Para entender essa possibilidade, é necessário considerar que o fundamento central por trás da margem de erro nas pesquisas de opinião é a seleção aleatória da amostra. Esse princípio secular, que nos remete aos famosos estatísticos Carl Friedrich Gauss e, já no século 19, ao americano George Horace Gallup, indica que você deve selecionar os municípios e respondentes literalmente jogando os dados, ou seja, selecionando os eleitores de forma aleatória. Sem isso, qualquer margem de erro está definitivamente errada. Mas como isso funciona na prática?

Em princípio, a maior parte das pesquisas eleitorais de abrangência nacional seleciona municípios em todos os estados da federação, e a chance de cada município participar é, tipicamente, proporcional ao tamanho da população eleitoral de cada cidade. Em outras palavras, cidades com maiores populações têm mais chance de participar da pesquisa.
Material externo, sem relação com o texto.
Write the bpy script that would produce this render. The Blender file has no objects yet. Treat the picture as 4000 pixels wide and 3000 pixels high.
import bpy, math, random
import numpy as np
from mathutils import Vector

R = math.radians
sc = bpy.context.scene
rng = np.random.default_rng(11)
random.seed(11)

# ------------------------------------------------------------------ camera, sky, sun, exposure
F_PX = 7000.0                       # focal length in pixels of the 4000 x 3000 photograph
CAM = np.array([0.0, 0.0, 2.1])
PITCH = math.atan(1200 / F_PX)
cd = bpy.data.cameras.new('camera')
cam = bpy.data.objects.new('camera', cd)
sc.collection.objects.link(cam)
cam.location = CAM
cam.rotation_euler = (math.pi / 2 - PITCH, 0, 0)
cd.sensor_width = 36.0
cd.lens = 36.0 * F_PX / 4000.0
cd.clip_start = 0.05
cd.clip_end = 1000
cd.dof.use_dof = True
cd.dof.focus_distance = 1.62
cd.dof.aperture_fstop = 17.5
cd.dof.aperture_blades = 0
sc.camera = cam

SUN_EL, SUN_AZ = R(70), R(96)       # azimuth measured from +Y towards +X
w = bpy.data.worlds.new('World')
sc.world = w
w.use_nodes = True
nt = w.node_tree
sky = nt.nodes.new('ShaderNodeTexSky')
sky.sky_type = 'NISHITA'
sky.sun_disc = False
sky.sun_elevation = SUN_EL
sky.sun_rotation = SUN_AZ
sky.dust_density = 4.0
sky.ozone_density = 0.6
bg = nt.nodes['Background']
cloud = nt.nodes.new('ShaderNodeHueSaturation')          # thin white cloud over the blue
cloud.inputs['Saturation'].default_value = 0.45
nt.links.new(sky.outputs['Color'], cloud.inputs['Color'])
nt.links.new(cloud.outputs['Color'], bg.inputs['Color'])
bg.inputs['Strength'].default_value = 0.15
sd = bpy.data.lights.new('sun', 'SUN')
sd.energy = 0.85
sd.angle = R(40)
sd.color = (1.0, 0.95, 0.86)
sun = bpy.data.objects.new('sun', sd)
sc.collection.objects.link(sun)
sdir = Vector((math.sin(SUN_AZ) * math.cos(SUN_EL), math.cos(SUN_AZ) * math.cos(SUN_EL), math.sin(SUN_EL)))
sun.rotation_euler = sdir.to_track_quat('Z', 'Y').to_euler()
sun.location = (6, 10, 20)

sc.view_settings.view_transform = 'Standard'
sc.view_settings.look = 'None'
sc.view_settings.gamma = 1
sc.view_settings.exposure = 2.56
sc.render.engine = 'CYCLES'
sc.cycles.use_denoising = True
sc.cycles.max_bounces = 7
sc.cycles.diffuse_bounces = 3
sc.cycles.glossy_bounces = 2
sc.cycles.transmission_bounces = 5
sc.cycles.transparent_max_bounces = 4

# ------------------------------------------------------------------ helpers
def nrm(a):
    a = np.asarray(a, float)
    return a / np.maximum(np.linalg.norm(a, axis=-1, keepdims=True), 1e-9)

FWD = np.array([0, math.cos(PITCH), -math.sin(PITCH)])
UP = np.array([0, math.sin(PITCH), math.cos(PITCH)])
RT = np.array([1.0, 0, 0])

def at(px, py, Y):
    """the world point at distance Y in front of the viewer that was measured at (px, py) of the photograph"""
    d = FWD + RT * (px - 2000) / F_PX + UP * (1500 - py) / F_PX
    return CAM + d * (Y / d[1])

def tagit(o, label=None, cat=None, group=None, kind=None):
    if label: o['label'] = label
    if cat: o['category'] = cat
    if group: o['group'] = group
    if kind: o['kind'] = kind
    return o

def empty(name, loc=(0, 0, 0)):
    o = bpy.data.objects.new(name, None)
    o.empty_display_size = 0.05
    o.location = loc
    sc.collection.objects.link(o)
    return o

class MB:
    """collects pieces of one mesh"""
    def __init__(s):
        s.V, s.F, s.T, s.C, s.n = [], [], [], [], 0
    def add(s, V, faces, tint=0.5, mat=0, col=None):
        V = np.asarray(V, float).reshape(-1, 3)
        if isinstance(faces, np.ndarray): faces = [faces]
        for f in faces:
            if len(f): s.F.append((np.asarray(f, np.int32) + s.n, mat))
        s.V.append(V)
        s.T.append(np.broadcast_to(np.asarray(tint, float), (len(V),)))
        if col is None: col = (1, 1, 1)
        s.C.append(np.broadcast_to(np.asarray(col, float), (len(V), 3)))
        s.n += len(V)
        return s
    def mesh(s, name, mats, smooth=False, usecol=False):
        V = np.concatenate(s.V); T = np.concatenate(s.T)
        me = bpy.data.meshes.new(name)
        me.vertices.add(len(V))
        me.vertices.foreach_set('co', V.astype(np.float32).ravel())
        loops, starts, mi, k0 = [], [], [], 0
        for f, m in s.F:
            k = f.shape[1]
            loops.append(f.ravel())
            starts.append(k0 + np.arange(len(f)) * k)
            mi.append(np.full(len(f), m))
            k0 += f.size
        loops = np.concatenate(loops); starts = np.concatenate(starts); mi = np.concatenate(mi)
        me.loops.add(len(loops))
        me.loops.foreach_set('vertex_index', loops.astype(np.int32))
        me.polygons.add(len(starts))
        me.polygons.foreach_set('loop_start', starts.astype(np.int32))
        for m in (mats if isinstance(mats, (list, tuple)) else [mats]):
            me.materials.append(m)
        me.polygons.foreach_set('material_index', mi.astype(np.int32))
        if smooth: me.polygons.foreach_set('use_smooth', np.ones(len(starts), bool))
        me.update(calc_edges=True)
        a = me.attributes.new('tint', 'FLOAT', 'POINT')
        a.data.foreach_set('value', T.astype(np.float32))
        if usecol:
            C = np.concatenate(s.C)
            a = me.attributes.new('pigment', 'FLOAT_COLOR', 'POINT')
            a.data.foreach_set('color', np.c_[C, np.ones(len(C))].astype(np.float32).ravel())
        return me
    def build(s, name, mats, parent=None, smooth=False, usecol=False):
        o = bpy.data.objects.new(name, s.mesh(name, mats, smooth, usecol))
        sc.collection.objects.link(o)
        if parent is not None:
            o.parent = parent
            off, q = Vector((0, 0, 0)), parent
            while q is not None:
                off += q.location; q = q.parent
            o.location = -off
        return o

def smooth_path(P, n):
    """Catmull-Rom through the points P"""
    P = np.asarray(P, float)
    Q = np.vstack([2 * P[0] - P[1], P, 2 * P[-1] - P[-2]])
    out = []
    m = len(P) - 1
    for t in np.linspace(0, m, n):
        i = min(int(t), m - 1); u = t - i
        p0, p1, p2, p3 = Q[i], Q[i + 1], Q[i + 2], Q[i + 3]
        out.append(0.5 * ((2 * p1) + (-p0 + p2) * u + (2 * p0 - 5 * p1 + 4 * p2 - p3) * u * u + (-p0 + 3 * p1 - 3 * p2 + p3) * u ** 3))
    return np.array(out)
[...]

Para contrabalançar o fato de que cidades maiores e menores podem ser redutos eleitorais de diferentes eleitores, as empresas podem ainda dividir as cidades por grupos, de acordo com o porte (número de habitantes) ou o PIB. Assim, tipicamente, seriam sorteadas cidades que representam um espelho fiel do Brasil.

Infelizmente, esses critérios de seleção não são definidos na legislação atual, e um instituto poderia, intencionalmente ou não, selecionar municípios que favoreçam determinados candidatos, por exemplo, aqueles com maior PIB ou outros com uma população menor. E depois atribuir essa “culpa” ao acaso. Mas, de posse da lista de municípios e da metodologia do estudo, que devem ser registradas no TSE, auditores independentes poderiam avaliar se essa seria a seleção adequada ou se a chance de o sorteio indicar aquelas cidades em particular é menor do que a de você ganhar a próxima loteria. Se for o segundo caso, você, eleitor, poderia pedir ao instituto que escolha os números para apostar na próxima Mega Sena ou acreditar que realmente tem alguma coisa errada na pesquisa.

Mas não acaba por aí. Após sortear os municípios, como reza a cartilha sugerida por Leslie Kish, seria preciso selecionar aleatoriamente regiões menores para a pesquisa. No Brasil, essas regiões tipicamente são distritos, bairros ou, mais usual, setores censitários do IBGE (divisões do território que contêm entre 150 e 250 domicílios). Essa seleção deveria ser aleatória, mas respeitando a quantidade de eleitores nessas regiões. Ao chegar ao local sorteado seriam feitas entrevistas “sistemáticas” em domicílios, de modo a cobrir a maior parte das pessoas que ali residem, mas sem privilegiar nenhum grupo em particular. Para garantir isso, as entrevistas ainda deveriam preencher “cotas” por sexo e idade, entre outras, de forma que a amostra seja bastante similar à população brasileira. Ufa! Mas e daí?

Muito simples. Alguns renomados institutos têm abandonado a seleção de indivíduos nos domicílios e realizado entrevistas nos chamados “centros de aglomeração”, ou seja, nas ruas. Apesar de selecionarem as regiões segundo critérios estatísticos, quem vai responder à pesquisa é quem está ali passeando pela rua, nos pontos de ônibus, nas lanchonetes e nas padarias. Feche os olhos e tente imaginar as pessoas que estão ali. Aposto que você não imaginou um milionário, uma socialite ou um artista global. São as pessoas comuns que ali estão: o povo. Como as pesquisas têm demonstrando uma divisão da preferência do eleitorado se divide pelo perfil de escolaridade e renda, fatores muitas vezes ignorados para estratificação da amostra, acabamos com uma amostra que é “muito mais popular” que a população brasileira, o que mostra resultados que podem privilegiar um candidato na disputa.

E por que os institutos têm feito isso? Uma razão simples: contenção de custos que se tornam mais críticos devido às pressões exercidas pela concorrência e pelos custos operacionais (mão de obra, vale-transporte e alimentação). Como é muito mais fácil entrevistar qualquer pessoa que esteja passando na frente do pesquisador, do que sair batendo de porta em porta para pedir pelo amor de Deus para responder a uma pesquisa, essa acaba sendo uma escolha comum.

Essas duas condições metodológicas indicam que, muitos institutos, buscando a redução de custos ou por razões mais obscuras, a critério do leitor, acabem obtendo opiniões que não representam fielmente a população brasileira. E o que acontece com a margem de erro então? Bom, ela fica errada: muito maior que a sugerida pela pesquisa.